Identification of Lensed Gravitational Waves with Deep Learning

TL;DR

This paper demonstrates that deep learning can effectively identify gravitational wave lensing signatures, particularly beating patterns caused by small lenses, aiding in the detection and analysis of lensed gravitational waves.

Contribution

The study introduces a deep learning approach for detecting lensing signatures in gravitational waves, especially for small lenses with short time delays, without relying on precise waveform templates.

Findings

Deep learning models can recognize lensed GW patterns in noisy spectrograms.

The method can distinguish lensed from unlensed GWs with high accuracy.

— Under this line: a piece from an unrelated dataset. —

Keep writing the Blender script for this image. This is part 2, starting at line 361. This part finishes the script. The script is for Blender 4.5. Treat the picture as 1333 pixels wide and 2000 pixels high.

Potential to estimate physical and lensing parameters from detected signals.

Abstract

Similar to light, gravitational waves (GWs) can be lensed. Such lensing phenomena can magnify the waves, create multiple images observable as repeated events, and superpose several waveforms together, inducing potentially discernible patterns on the waves. In particular, when the lens is small, $\lesssim 10^5 M_\odot$, it can produce lensed images with time delays shorter than the typical gravitational-wave signal length that conspire together to form ``beating patterns''. We present a proof-of-principle study utilizing deep learning for identification of such a lensing signature. We bring the excellence of state-of-the-art deep learning models at recognizing foreground objects from background noises to identifying lensed GWs from noise present spectrograms. We assume the lens mass is around $10^3 M_\odot$ -- $10^5 M_\odot$, which can produce the order of millisecond time delays between two images of lensed GWs. We discuss the feasibility of distinguishing lensed GWs from unlensed ones and estimating physical and lensing parameters. Suggested method may be of interest to the study of more complicated lensing configurations for which we do not have accurate waveform templates.